Social Networking is for Twits

The concept of social networking has been evolving rapidly over the past 10 years. Remember commenting, blogging and picture sharing? Now 140 characters or less is all it takes to become an internet celebrity.

Twitter’s Web site states that its main function is to “stay connected with friends, relatives, and coworkers.” However, it seems as though our generation is more interested in morbidly stalking celebrities and obsessing over mundane chunks of information.

Let’s think about this for a moment: Why would anyone be interested in what others are doing every minute of the day? More importantly, who feels compelled to update the world on their most insignificant happenings throughout the day?

I got news for you, kids. Nobody cares when you brush your teeth or where you do your homework.

I know I’ll meet with some combatants saying things like “People don’t only post about insignificant things, some only ‘tweet’ when something relevant happens.”

Well, to you I say: Call your friends and family on the phone to talk about your good grade in Freshman Comp. Why do you care if a bunch of cyber-friends are interested in you? Isn’t the attention of your immediate loved ones enough?

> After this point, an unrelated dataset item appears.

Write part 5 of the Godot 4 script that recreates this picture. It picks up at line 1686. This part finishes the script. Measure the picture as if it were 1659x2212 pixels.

I don’t want to completely shun the idea. As many students in the Communications and Media department know, there is no reason to fight evolving media. Twitter is the future just like Facebook was the future five years ago. Political candidates can update citizens during speeches and meetings and sports bloggers can keep their readers posted on their opinions play by play. There certainly are people of interest that might be in high demand on a Web site like Twitter.

Take for example, our president. Nobody has graced the front page of the New York Times more in the past 9 months than President Barack Obama. We hear about when he makes a speech, when his wife wears a red dress or when his little girls bump their heads. It seems like President Obama is in high demand, does it not?

Then why in the world is he number 11 on, a Web site that keeps real-time tallies on the most popular Twitter users. Obama “Tweets” almost every day but has still fallen behind in terms of “Followers” to names like Ryan Seacrest, Britney Spears, Shaquille O’Neal and of course, Ashton Kutcher.

That’s right America. Your president is less popular than the guy from That 70’s Show and Punk’d in a social network targeting the same demographic that was chanting “change” last November.

This notion is a prime example of the attention economy as laid out by Advertising Age media columnist Simon Dumenco. In a piece titled The Real Meaning of Ashton Kutcher’s 1M Twitter Followers, Dumenco explains that the more time consumers invest in catering to people like Kutcher’s need to be popular, the less the readers actually benefit.

“The Many are actually investing their mind share –their currency in the attention economy –in a way that leads, for the most part, to the enrichment of ‘The Few,’” explains Dumenco. “To put it rather cynically, a certain portion of ‘The Many’ are getting ripped off-deprived of more and more of their mind share for little or no gain (or possibly a big loss).

Dumenco then wraps up his article by stating that if the pinnacle of the attention economy is Kutcher, then another bailout is needed.

This issue does not only idle with the uneducated and the bored.

I was sitting in class last week when I noticed a Twitter trend. I couldn’t avert my eyes from three kids who were browsing Twitter during a lecture. One was visiting pages of celebrities like Lil’ Kim and Kanye West, another was constantly refreshing his own Twitter page (the background of which is plastered with shirtless pictures of himself), and the last was clicking between tabs of her Twitter page and her Facebook page.

I was shocked.

I’m no saint. I browse the internet sometimes during classes in computer labs. But never have I found myself in an academic setting, with a professor lecturing and Lil’ Kim’s latest musings in front of me.

The scene culminated with about three minutes left in class when one of the Twitterholic students raised their hand. I watched in awe as he engaged in a poorly worded, unintelligent, yet topically relevant conversation with the professor as he updated his Twitter status.

The point is: I’m frustrated. I’m not frustrated at the fact that there is a Web site that’s only purpose is to make insignificant people aware of insignificant facts. I’m frustrated that a technology with such potential for constructive application is primarily used for such shallow, childish purposes.